The ACLU is currently suing the city over its gang injunctions, arguing that they don’t give people served with injunctions the due process to defend themselves. The lawsuit, which was filed in October, could develop into a class action lawsuit with “thousands” of potential plaintiffs, Ochoa says.
Researchers have found that gang injunctions don’t actually do that much to reduce gang violence. In some cases it may do the opposite. “If anything, it increases the likelihood that individuals will identify as a gang member, because they’ve been labeled as gang members,” Ochoa says. “It’s just not effective.” (The City Attorney’s office did not respond to a request for comment.)

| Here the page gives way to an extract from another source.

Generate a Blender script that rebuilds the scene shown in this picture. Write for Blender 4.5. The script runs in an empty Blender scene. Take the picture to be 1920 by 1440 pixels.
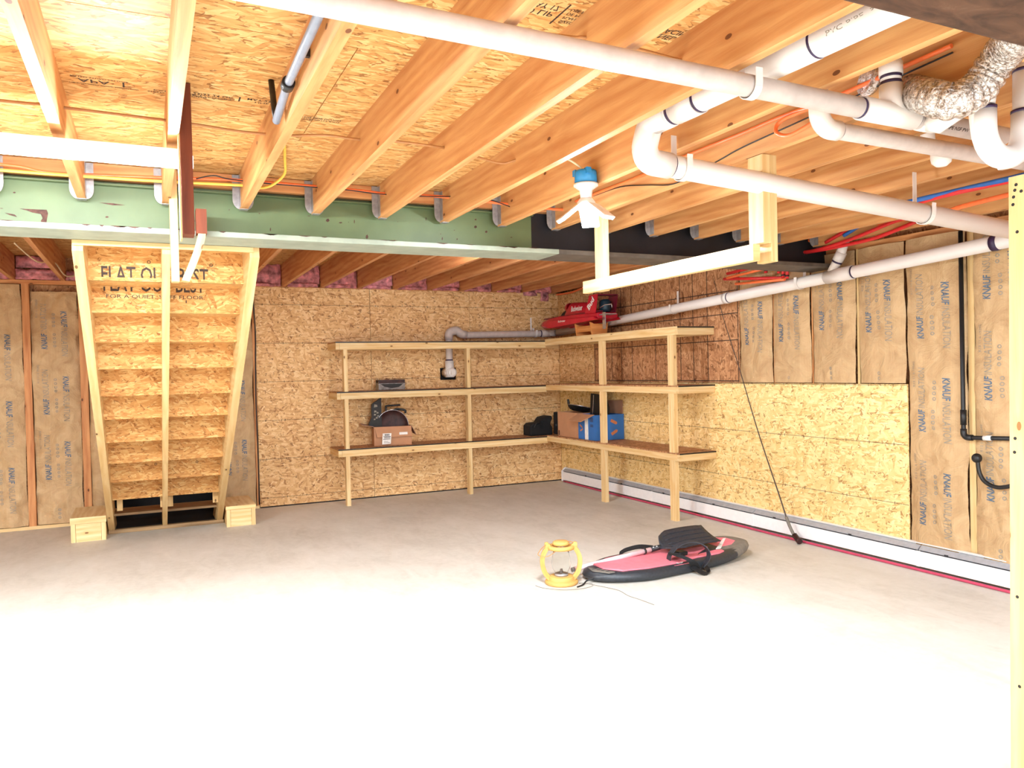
import bpy, bmesh, math, random
from mathutils import Vector, Matrix, Euler, noise
random.seed(7)
SC = bpy.context.scene
COL = SC.collection

# ------------------------------------------------------------------ camera
cam_d = bpy.data.cameras.new('camera'); cam = bpy.data.objects.new('camera', cam_d); COL.objects.link(cam)
cam_d.sensor_width = 36.0; cam_d.sensor_fit = 'HORIZONTAL'; cam_d.lens = 36.0 * 1442.99 / 1920.0
cam_d.clip_start = 0.02
RT = Vector((0.90361716, -0.42771451, -0.02315862)); UP = Vector((0.0285317, 0.00615593, 0.99957393)); FW = Vector((0.42738971, 0.90389292, -0.01776603))
mw = Matrix.Identity(4)
for i in range(3):
    mw[i][0] = RT[i]; mw[i][1] = UP[i]; mw[i][2] = -FW[i]
mw.translation = Vector((-4.66876, -8.46821, 1.39313))
cam.matrix_world = mw
SC.camera = cam

# ------------------------------------------------------------------ light and exposure
SC.view_settings.view_transform = 'Standard'; SC.view_settings.look = 'None'
SC.view_settings.gamma = 1.0; SC.view_settings.use_curve_mapping = False
SC.view_settings.exposure = 0.95
SC.cycles.use_denoising = True
SC.cycles.max_bounces = 10; SC.cycles.diffuse_bounces = 6
world = bpy.data.worlds.new('daylight'); SC.world = world; world.use_nodes = True
bg = world.node_tree.nodes['Background']; bg.inputs[0].default_value = (0.93, 0.97, 1.0, 1); bg.inputs[1].default_value = 0.6
TUBE_E = 190.0; BULB_E = 620.0

def area(name, loc, rot, sx, sy, power, color):
    l = bpy.data.lights.new(name, 'AREA'); l.shape = 'RECTANGLE'; l.size = sx; l.size_y = sy; l.energy = power; l.color = color
    o = bpy.data.objects.new(name, l); COL.objects.link(o); o.location = loc; o.rotation_euler = rot; return o
# added area lamp for assumed daylight from behind the camera, source unseen
area('assumed_daylight_behind', (-4.6, -12.6, 1.25), (math.radians(90), 0, 0), 5.6, 2.3, 80, (0.76, 0.89, 1.0))
# added lamp behind the camera, assumed ceiling light, unseen; brightens the foreground floor
area('assumed_light_behind', (-3.6, -8.9, 2.2), (0, 0, 0), 2.6, 0.6, 330, (0.78, 0.91, 1.0))
area('fill_light_left', (-7.0, -5.6, 2.2), (0, 0, 0), 1.2, 0.3, 240, (0.78, 0.91, 1.0))  # added fill lamp, unseen; brightens the stair, left batts and right wall
def point(name, loc, power, color, r):
    l = bpy.data.lights.new(name, 'POINT'); l.energy = power; l.color = color; l.shadow_soft_size = r
    o = bpy.data.objects.new(name, l); COL.objects.link(o); o.location = loc; return o

# ------------------------------------------------------------------ node helpers
def lin(c):
    def f(x):
        x /= 255.0
        return x / 12.92 if x <= 0.04045 else ((x + 0.055) / 1.055) ** 2.4
    return (f(c[0]), f(c[1]), f(c[2]), 1.0)

class NT:
    def __init__(s, name):
        s.m = bpy.data.materials.new(name); s.m.use_nodes = True
        s.t = s.m.node_tree; s.b = s.t.nodes['Principled BSDF']
    def n(s, typ, **kw):
        nd = s.t.nodes.new(typ)
        for k, v in kw.items(): setattr(nd, k, v)
        return nd
    def l(s, a, b): s.t.links.new(a, b)
    def math(s, op, a, b=None, clamp=False):
        nd = s.n('ShaderNodeMath', operation=op); nd.use_clamp = clamp
        for i, x in enumerate((a, b)):
            if x is None: continue
            if isinstance(x, (int, float)): nd.inputs[i].default_value = x
            else: s.l(x, nd.inputs[i])
        return nd.outputs[0]
    def mix(s, fac, a, b, typ='MIX'):
        nd = s.n('ShaderNodeMix', data_type='RGBA', blend_type=typ)
        for i, x in ((0, fac), (6, a), (7, b)):
            if isinstance(x, (int, float)): nd.inputs[i].default_value = x
            elif isinstance(x, tuple): nd.inputs[i].default_value = x
            else: s.l(x, nd.inputs[i])
        return nd.outputs[2]
    def ramp(s, fac, stops, interp='LINEAR'):
        nd = s.n('ShaderNodeValToRGB'); nd.color_ramp.interpolation = interp
        e = nd.color_ramp.elements
        while len(e) < len(stops): e.new(0.5)
        for i, (p, c) in enumerate(stops): e[i].position = p; e[i].color = c
        s.l(fac, nd.inputs[0]); return nd.outputs[0]
    def uv(s, rnd=True):
        u = s.n('ShaderNodeUVMap'); out = u.outputs[0]
        if rnd:
            oi = s.n('ShaderNodeObjectInfo'); c = s.n('ShaderNodeCombineXYZ')
            s.l(s.math('MULTIPLY', oi.outputs['Random'], 37.0), c.inputs[0]); s.l(s.math('MULTIPLY', oi.outputs['Random'], 91.0), c.inputs[1])
            v = s.n('ShaderNodeVectorMath', operation='ADD'); s.l(out, v.inputs[0]); s.l(c.outputs[0], v.inputs[1]); out = v.outputs[0]
            s.rnd = oi.outputs['Random']
        return out
    def map(s, vec, scale=(1, 1, 1), rot=0.0, loc=(0, 0, 0)):
        m = s.n('ShaderNodeMapping'); m.inputs['Scale'].default_value = scale; m.inputs['Rotation'].default_value = (0, 0, rot); m.inputs['Location'].default_value = loc
        s.l(vec, m.inputs[0]); return m.outputs[0]
    def noise(s, vec, scale=5, detail=4, rough=0.55, dist=0.0):
        nd = s.n('ShaderNodeTexNoise'); nd.inputs['Scale'].default_value = scale; nd.inputs['Detail'].default_value = detail
        nd.inputs['Roughness'].default_value = rough; nd.inputs['Distortion'].default_value = dist
        if vec is not None: s.l(vec, nd.inputs['Vector'])
        return nd.outputs[0]
    def bump(s, h, strength=0.3, dist=0.01):
        b = s.n('ShaderNodeBump'); b.inputs['Strength'].default_value = strength; b.inputs['Distance'].default_value = dist
        s.l(h, b.inputs['Height']); s.l(b.outputs[0], s.b.inputs['Normal'])
    def done(s, col, rough=0.6, metal=0.0, spec=0.5):
        if isinstance(col, tuple): s.b.inputs['Base Color'].default_value = col
        else: s.l(col, s.b.inputs['Base Color'])
        s.b.inputs['Roughness'].default_value = rough; s.b.inputs['Metallic'].default_value = metal; s.b.inputs['Specular IOR Level'].default_value = spec
        return s.m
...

Locals in some communities see gang injunctions as going hand-in-hand with gentrification. A 2013 gang injunction pushed many young Latino men out of the newly trendy Echo Park neighborhood, where rents have skyrocketed over the last few years. Alex Sanchez, an activist with the group Homies Unidos who’s lived in the area his whole life, says he thinks that’s no coincidence, and that city officials are more likely to put gang injunctions in place in neighborhoods that are gentrifying.
“People of color are really targeted,” he says. “The people who have been in those communities through the violent times are not able to enjoy what’s left of those communities.”
In some ways, L.A.’s actions against the San Fernando Valley Peckerwoods are an example of a better, fairer way to fight dangerous gangs. The lawsuits are targeted at specific individuals and residences, instead of a broad area spanning miles. They’re in response to actual violence, not gentrification. And they will give the alleged gang members the opportunity to defend themselves in court.
It also raises questions about why the city hasn’t reacted quicker to the Peckerwoods gang. At the same time the alleged Peckerwood member exploded a pipe bomb in November 2013, LAPD officers were enforcing a new gang injunction against several Latino gangs in Echo Park.